Protest signs raised in defiance to Bloomberg

As the final protest before Election Day against the opening of a St. Peters Avenue homeless shelter wrapped up, picketers – many in costume – raised signs high above their heads and faced the windows of Mayor Bloomberg’s Pelham Bay mayoral campaign office.

The gesture of defiance, after two-months of protests, was a the final hurrah in a street campaign against the shelter. The homeless housing opened in a newly completed residential building at 1564 St. Peters Avenue without advance community notification or fair share analysis by the Department of Homeless Services in late August.

Inside the office at Middletown Road and Hobart Avenue, campaign staffers remained vigilant. A dozen police officers were stationed nearby as protestors walked around in a pen, sometimes shouting things like “Hey diddle didde, Mike’s lost the middle [class].”

“I commend everybody who is here, and everyone should know this is not the end,” said Anita Valenti, of the Pelham Bay Taxpayers and Community Association. “We are going to work together to organize the entire [northeast Bronx] because we are all going to suffer if we don’t stop the DHS from converting apartment buildings [into homeless housing].”
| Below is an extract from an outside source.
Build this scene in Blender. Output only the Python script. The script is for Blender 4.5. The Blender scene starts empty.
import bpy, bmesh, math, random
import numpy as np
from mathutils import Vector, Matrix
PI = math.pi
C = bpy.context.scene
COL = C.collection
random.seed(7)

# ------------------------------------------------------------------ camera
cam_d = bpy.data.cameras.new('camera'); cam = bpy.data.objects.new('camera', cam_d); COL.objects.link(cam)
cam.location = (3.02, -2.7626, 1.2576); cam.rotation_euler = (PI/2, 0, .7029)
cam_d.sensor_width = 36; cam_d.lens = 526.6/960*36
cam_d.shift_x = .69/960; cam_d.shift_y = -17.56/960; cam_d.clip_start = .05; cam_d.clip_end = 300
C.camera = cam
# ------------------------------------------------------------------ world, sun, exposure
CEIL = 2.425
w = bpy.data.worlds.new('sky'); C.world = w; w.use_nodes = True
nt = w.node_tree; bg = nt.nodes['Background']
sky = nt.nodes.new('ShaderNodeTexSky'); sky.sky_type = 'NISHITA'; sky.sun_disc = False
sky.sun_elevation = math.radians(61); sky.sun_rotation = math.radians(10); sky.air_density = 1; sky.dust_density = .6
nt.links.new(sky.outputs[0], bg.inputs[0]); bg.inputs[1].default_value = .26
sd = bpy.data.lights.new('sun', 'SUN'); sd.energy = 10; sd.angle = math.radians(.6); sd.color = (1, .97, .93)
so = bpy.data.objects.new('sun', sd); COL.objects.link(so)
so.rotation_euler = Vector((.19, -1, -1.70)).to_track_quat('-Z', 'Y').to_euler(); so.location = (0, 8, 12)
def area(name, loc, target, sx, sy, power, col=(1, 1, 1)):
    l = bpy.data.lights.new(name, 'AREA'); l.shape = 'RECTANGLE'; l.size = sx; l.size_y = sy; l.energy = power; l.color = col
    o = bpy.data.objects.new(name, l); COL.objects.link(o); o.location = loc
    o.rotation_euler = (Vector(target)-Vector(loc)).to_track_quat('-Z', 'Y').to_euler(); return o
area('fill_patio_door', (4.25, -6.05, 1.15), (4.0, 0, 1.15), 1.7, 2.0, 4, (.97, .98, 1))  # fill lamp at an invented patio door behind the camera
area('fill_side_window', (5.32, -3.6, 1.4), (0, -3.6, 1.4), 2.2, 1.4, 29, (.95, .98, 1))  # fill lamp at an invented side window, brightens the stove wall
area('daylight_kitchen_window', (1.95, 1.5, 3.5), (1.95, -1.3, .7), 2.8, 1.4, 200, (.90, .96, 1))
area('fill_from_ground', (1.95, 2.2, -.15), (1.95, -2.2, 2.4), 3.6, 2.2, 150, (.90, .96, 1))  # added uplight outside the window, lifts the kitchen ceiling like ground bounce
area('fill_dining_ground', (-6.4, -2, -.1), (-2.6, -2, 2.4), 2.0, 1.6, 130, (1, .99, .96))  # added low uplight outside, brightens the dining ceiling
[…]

The protesters came from all walks of life. Many were homeowners near Westchester Square. Some were merchants, who worry that the proliferation of social service providers near the square – with about 22 already operating – will harm business. Others were concerned that once Westchester Square gets homeless housing, other neighboring communities could be next.

A bullhorn was used during part of the protest, as the group of about 25 protesters fulfilled a pledge to march on the campaign office every Saturday up until the November 3 general election. Many believe the fight is not over.

“If [Bloomberg] wins, there is no reaching him,” said Sandi Lusk, of the Westchester Square Zerega Improvement Organization. “We have been marching for many weeks not just for Westchester Square, but for everyone because the whole Bronx is affected by these policies. Maybe the state legislature can intervene, and we can take it to a higher level. In any event, the fight has to go on.”

Lusk, one of the petitioners in a lawsuit against DHS’ opening the shelter without a contract, bypassing “fair share analysis” or advance community notification, added: “We are going to have to be unified and organized.”

The Association of Merchants and Business Professionals of Westchester Square has filed a lawsuit that is currently in the courts. The crux of their lawyers’ argument is the homeless shelter is unlawful because there isn’t a contract, possibly violating the City Charter. The shelter was opened because of an unspecified homeless emergency.